Nous avons également des protocoles plus ad hoc, notamment avec l’AMF et la HATVP avec qui nous échangeons de bonnes pratiques. L’AFA a également signé en 2020 un protocole avec la direction centrale de la police judiciaire dont l’interlocuteur privilégié est l’Office central de lutte contre la corruption et les infractions financières et fiscales (OCLCIFF). L’Agence participe par ailleurs au Conseil d’orientation de la lutte contre le blanchiment de capitaux et le financement du terrorisme (Colb) qui assure la coordination entre services de l’État et autorités de contrôle concernés par la lutte contre le blanchiment de capitaux et le financement du terrorisme.
Où en êtes-vous dans vos collaborations sur le plan international ?
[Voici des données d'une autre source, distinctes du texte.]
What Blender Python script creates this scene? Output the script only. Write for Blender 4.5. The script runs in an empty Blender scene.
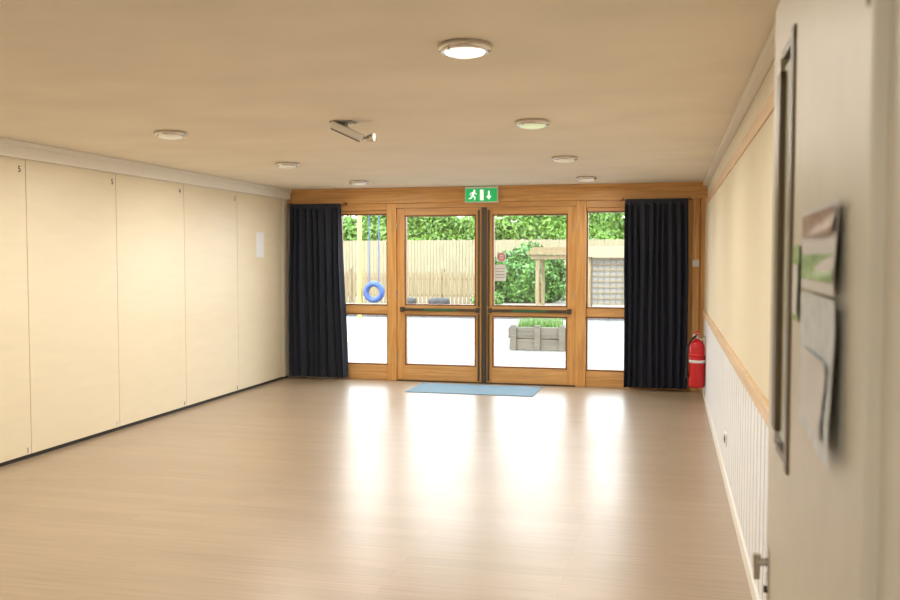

En 2020, l’AFA a établi de nouveaux partenariats opérationnels et signé quatre protocoles de coopération avec le Bureau de l’intégrité et l’anticorruption (Piac) de la Banque africaine de développement, le Bureau de l’inspecteur général de la Colombie (PGN), le Commissaire à la lutte contre la corruption du Québec (CLCC) et la Commission anticorruption de l’Autorité palestinienne (PACC) afin d’échanger sur les bonnes pratiques de détection et de prévention de la corruption. Nous avons également reçu quelques délégations étrangères pour leur présenter le dispositif français anticorruption et organisé un certain nombre de réunions techniques avec des autorités et des représentants de la société civile en provenance de diverses régions du monde. L’AFA a pour rôle d’entraîner les pays moins avancés que nous en matière d’anticorruption, en leur expliquant notre modèle. Pendant un an, l’AFA a par ailleurs été à la tête du réseau des autorités de prévention de la corruption (réseau NCPA) avant de céder sa place en 2021, conformément aux statuts, et en devenir vice-président. D’autres collaborations pourraient également voir le jour, notamment dans le cadre de la création récente du parquet européen, qui pourrait donner de nouvelles perspectives si elle donnait lieu, dans un plus moyen terme, à l’émergence d’un outil de justice négocié sur le plan européen, à l’image de la CJIP, afin de faciliter le règlement des affaires de corruption transnationale.